The great Mel Brooks, who has been making Nazi and Adolf Hitler jokes publicly since the 1950s and filled “The Producers” with them, offers a surprisingly nuanced take. Though he’s often made Nazis and Hitler the butt of jokes, he refuses to touch the Holocaust in comedy.

“I can’t go there,” he says in the film.

Pearlstein began all of her interviews by asking her subjects if they had a Holocaust joke. Most of them, like Brooks, said they did not but that they did have Nazi material.

“That pattern emerged,” she said. “It never dawned on me that there was a distinction between the two.”

A representative of the Anti-Defamation League argues that humor can trivialize tragedy and that parody of anti-Semitism can actually inspire it. Silverman, on the other hand, believes that talking about the ugly side of humanity keeps it from festering and gaining power.

“Otherwise they live in this dark place and they become dangerous,” she says.

For Pearlstein, the roots of the film go back more than a quarter century. She recalled visiting the then-new Holocaust Memorial in Miami Beach in 1990 and meeting a survivor there. They struck up a conversation about Art Spiegelman’s graphic novel “Maus,” which outraged the woman.

“There’s nothing funny about the Holocaust!” Pearlstein recalled her saying. “How can you cover it in the funny pages?”

That conversation inspired an academic paper by a friend of Pearlstein’s, Kent Kirshenbaum, titled “The Last Laugh: Humor and the Holocaust.” Based on that, Pearlstein started working on a script. But she set it aside after the controversy over the 1998 Oscar-winner “Life is Beautiful,” passionate critics of which decried its humorous treatment of the Holocaust (a phenomenon that the documentary touches on — Brooks calls it “the worst movie ever made”).

When the documentary “The Aristocrats” came out in 2006 and touched on Gilbert Gottfried’s 9/11 jokes, Pearlstein was emboldened to jump back into the project. She began her interviews with Rob Reiner.

A film about humor and the Holocaust might seem a risky proposition in today’s sensitive cultural environment of self-censorship, trigger warnings and safe spaces on college campuses.
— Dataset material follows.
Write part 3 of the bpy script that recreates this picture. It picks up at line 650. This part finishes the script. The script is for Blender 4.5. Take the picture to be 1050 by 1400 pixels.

But on the festival circuit, Pearlstein has been gratified by the conversations “The Last Laugh” has sparked among audience members.

“What I’ve been finding is that it’s a way for younger audiences — Jewish and not Jewish — to see it, relate to it, laugh at the jokes, see the serious parts without having to see a very serious, heavy film that they might not feel connected to,” she said. “Whether things go too far or not, at least we’re discussing it and at least we know it’s out there.”